NEW AMSTERDAM Post-Mortem: Ryan Eggold and Freema Agyeman Break Down the Big Sharpwin Moment - Give Me My Remote : Give Me My Remote

NEW AMSTERDAM Post-Mortem: Ryan Eggold and Freema Agyeman Break Down the Big Sharpwin Moment

June 8, 2021 by  

New Amsterdam Sharpwin kiss

NEW AMSTERDAM — “Death Begins in Radiology” Episode 314 — Pictured: (l-r) Ryan Eggold as Dr. Max Goodwin, Freema Agyeman as Dr. Helen Sharpe — (Photo by: Zach Dilgard/NBC)

[Warning: This post contains spoilers for the NEW AMSTERDAM season finale.]

After three seasons of will they/won’t they, NEW AMSTERDAM’s Max (Ryan Eggold) and Sharpe (Freema Agyeman) took a major step forward in their relationship.

The duo had a heart-to-heart while Max walked Sharpe home, but he faltered at her doorstep, opting to say goodnight. He left her, reconsidered, and ran back to her home and the would-be couple kissed.

“I was really excited to get to that turning point in the story, just because it has been so much fun to play with Freema over the years, and I love working with her so much,” Eggold told reporters in the video below. “And I just love whatever this thing is between Max and Sharpe has been sort of indefinable—some sort of gray area between friends and colleagues and something more. That tension has been building. When we build that tension forever and ever, ever, and [it gets to] season 10, you don’t know what’s happening, [and] it becomes frustrating…I think the story is turning at the moment that it ought to, that it feels like it should. It was a lot of fun to shoot.”

“With the Sharpwin moment, I remember saying, ‘I don’t envy the writers, because I wouldn’t know what to do with that,'” Agyeman added. “You can’t please everybody all the time, but I think they woven it exquisitely. From what I can feel and see, even the naysayers, that hated how long it has taken, are now saying, ‘Actually, had anything have happened sooner when his wife was alive or when he was bereaving, it just wouldn’t have been right.’ But then you leave it too long, and people get fed up…[for them to handle it] in the way they have done, I applaud.”

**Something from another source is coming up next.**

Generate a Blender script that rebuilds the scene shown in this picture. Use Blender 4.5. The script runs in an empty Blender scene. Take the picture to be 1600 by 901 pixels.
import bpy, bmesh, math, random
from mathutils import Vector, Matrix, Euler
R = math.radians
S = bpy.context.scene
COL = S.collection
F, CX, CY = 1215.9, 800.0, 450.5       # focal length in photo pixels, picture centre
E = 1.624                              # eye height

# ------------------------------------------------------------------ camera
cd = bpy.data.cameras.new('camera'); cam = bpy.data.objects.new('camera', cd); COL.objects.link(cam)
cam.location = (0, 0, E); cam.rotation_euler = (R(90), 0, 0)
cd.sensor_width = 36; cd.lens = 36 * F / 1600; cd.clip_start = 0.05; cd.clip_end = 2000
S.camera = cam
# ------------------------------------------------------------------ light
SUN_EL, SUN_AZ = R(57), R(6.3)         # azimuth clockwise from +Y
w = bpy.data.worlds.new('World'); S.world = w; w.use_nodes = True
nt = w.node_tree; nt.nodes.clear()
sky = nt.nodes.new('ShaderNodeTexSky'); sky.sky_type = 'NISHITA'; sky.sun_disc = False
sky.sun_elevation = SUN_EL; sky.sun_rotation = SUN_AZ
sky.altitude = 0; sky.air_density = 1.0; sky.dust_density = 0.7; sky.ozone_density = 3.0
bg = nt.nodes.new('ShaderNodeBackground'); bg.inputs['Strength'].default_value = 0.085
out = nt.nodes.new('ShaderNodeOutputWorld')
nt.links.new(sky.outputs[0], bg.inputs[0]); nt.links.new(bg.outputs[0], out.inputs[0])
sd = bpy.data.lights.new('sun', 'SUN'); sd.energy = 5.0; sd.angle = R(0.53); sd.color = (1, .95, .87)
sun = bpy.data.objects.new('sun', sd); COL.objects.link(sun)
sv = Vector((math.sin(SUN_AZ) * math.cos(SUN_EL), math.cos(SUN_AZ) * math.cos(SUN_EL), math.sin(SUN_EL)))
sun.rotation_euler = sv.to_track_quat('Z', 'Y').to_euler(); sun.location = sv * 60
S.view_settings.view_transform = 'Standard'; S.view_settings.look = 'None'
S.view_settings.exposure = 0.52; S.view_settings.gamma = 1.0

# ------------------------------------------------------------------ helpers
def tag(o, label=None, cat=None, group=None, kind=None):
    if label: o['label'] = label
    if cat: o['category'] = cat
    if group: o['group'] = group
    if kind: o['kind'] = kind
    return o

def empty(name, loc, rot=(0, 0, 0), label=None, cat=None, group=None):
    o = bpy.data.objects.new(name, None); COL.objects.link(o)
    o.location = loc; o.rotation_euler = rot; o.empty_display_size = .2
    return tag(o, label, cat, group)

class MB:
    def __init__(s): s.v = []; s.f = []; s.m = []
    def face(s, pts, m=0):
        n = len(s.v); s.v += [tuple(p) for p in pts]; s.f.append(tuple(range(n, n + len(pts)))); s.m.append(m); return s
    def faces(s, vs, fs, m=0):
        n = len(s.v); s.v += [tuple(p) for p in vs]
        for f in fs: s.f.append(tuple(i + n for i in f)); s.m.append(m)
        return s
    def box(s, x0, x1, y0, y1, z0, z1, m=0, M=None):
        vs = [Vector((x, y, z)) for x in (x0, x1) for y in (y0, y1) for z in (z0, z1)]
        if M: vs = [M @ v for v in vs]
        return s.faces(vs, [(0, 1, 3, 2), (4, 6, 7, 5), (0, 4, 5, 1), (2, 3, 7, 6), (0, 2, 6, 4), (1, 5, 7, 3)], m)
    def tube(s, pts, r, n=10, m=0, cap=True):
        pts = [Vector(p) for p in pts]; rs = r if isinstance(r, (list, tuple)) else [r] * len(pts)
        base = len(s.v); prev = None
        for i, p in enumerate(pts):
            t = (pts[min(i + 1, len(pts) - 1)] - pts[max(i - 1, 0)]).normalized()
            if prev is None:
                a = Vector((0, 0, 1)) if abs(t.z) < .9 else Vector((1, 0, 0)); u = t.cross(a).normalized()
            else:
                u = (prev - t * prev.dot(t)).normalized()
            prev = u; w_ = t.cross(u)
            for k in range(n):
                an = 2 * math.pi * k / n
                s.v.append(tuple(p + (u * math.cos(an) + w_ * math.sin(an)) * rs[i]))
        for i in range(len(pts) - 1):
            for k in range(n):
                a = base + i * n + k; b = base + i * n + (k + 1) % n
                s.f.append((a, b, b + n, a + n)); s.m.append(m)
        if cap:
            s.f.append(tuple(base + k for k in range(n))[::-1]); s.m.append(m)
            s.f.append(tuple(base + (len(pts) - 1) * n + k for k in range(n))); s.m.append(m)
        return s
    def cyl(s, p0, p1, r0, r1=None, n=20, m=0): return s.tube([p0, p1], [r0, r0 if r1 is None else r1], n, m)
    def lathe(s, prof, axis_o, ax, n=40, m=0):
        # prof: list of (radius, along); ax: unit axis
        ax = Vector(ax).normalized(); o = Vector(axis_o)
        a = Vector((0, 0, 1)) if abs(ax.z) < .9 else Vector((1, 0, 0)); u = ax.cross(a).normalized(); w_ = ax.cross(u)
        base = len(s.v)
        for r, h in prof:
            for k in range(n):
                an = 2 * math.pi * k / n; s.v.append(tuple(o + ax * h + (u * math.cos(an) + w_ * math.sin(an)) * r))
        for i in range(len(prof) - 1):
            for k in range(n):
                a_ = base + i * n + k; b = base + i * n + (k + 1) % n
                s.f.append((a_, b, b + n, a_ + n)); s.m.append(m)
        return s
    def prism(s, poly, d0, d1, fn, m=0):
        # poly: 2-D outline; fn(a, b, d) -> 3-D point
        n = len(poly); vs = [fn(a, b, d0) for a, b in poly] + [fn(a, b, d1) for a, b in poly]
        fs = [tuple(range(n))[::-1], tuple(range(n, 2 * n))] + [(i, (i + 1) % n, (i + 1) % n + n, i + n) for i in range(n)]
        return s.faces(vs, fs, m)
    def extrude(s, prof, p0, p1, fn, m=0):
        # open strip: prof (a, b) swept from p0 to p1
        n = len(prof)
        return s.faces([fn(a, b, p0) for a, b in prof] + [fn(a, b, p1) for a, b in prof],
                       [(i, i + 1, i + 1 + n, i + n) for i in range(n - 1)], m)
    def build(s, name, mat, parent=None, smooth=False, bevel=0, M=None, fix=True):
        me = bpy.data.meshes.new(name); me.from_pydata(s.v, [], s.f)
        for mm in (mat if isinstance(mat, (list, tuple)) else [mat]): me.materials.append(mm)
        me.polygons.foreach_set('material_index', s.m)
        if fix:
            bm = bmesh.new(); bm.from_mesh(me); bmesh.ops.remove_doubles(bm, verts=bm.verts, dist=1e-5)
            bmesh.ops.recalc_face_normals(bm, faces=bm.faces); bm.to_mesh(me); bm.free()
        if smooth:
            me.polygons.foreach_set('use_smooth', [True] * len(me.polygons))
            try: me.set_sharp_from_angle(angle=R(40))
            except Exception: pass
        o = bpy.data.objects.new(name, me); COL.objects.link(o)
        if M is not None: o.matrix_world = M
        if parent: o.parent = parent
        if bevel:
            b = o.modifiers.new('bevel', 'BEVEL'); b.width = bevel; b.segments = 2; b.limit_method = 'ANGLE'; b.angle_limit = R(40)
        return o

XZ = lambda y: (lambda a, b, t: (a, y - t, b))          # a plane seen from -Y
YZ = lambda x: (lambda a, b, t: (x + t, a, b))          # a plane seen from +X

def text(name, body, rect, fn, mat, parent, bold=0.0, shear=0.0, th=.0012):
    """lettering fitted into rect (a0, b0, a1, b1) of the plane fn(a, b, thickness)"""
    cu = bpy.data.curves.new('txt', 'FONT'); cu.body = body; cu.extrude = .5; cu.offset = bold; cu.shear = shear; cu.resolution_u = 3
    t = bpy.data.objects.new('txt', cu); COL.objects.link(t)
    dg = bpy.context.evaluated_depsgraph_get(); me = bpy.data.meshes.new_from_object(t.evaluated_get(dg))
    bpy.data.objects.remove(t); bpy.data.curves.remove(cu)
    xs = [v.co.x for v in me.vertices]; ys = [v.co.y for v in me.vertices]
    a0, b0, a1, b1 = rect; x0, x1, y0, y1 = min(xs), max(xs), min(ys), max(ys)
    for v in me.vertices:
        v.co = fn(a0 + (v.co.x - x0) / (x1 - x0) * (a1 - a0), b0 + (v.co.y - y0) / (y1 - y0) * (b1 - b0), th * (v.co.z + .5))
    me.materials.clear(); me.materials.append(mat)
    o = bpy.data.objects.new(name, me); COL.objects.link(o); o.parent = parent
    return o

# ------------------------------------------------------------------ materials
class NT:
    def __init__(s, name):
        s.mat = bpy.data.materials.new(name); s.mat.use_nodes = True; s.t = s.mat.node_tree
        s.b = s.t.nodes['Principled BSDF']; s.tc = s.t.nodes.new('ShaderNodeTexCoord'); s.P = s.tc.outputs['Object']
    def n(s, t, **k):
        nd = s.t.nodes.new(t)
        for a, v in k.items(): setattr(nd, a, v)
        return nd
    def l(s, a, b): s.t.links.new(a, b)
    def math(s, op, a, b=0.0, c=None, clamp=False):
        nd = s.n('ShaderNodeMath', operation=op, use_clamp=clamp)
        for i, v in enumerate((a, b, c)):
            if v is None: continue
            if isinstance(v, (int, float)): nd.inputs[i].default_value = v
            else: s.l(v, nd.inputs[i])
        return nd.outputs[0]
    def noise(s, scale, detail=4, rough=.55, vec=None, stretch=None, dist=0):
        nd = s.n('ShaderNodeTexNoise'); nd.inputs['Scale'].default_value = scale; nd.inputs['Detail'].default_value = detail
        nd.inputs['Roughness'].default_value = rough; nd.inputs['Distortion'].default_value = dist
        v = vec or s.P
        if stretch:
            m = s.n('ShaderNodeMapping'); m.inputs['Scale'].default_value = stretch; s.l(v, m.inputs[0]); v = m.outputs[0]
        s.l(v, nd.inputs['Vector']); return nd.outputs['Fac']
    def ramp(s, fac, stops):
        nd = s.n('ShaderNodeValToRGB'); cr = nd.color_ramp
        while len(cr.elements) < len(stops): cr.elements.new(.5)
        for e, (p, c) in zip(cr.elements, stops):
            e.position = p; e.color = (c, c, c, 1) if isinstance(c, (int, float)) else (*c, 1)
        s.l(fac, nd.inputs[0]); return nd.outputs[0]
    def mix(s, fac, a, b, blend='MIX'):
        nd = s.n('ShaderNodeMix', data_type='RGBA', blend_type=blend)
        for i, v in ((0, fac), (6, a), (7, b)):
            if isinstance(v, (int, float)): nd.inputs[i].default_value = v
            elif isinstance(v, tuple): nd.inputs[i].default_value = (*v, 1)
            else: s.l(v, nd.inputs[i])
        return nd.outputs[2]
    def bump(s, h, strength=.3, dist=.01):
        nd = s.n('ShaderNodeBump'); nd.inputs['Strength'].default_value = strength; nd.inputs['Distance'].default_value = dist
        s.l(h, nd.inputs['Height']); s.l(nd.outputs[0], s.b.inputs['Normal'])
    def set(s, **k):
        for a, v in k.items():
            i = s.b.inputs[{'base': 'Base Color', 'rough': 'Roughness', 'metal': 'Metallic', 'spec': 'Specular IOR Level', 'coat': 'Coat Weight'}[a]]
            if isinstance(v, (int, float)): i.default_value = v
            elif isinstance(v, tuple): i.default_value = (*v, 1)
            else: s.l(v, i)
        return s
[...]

To get to that point, Eggold noted that Max had to take a big leap in that final sequence. “What was going through Max’s mind in that moment was, I think, regret, and just self-questioning,” Eggold said. “He’s had this lovely walk home with this woman that he’s clearly in love with, gets to the door, and you can come in or not…and just is afraid, as we all get in different moments, especially if we care about somebody. And [he] decides to play it safe and be a professional and be a nice guy, and just leave it alone and not go for it, not take the risk, and just leave it alone and go.”

“And then he’s standing there, looking at his past, this history, and just asking, ‘Am I gonna stay stuck in this moment of playing it safe and hanging on to what was and not moving forward, not taking a risk? Or, dammit, am I gonna go kiss this woman?'” he continued. “And he turns around and runs towards it, because it’s time; it’s past time. I think he’s wanted to do that for a long time, and he wasn’t able to for a number of reasons, including his own self-limitation and things. So I think it was just finally the decision to go for it: Do something you’ve wanted to do for a long time.”

The moment also came after Max went on a big emotional journey with his lost—and then found—wedding ring. Prior to going to Sharpe, he made the decision to take it off.

“I think you become accustomed to so much of the lifestyle or ritual or normalcy—the things that you get used to around that,” Eggold said. “So I think, certainly with your wife and having a kid with this person, and even though this person is gone, there’s a deep imprint on your soul, on your every day, on when you wake up, how you see things. And so even when you lose that person, I think there’s so much contending with who you are without this person now. And I think that ring has been this hanging on to the way it was and a sense of comfort, and all these things.”

“To now step out and and try to move on, I think it’s something that Georgia, his wife, who loved him, would have wanted for him,” he continued. “Not to stay stuck in the shadow of this relationship, but to move forward. I think it’s the right step for him. And I think, ultimately, it’s the only way he can be happy…it’s time for him to do that and it’s exciting to see him do that.”

“And to that point actually, I would add that our past is so makes up so much of who we are,” Agyeman added. “Even if you have been in any relationship, regardless of losing that person through death, that person might not be in your life anymore, but they have informed it in so many ways that I think any new relationship, we all encounter, it’s not starting from a brand new plain piece of paper; there’s already text and script on there. Our past very much is part of who we are, but we do have to find a way to metabolize that and also not have it prevent us from moving forward.”

“So I think their relationship will be very much, I would hope, knowing our writers, I don’t think you can completely forget what that person went through and what the person they lost meant to them and all that— that has to still play a part—but they have to find some navigate some new landscape,” she continued. “Maybe together.”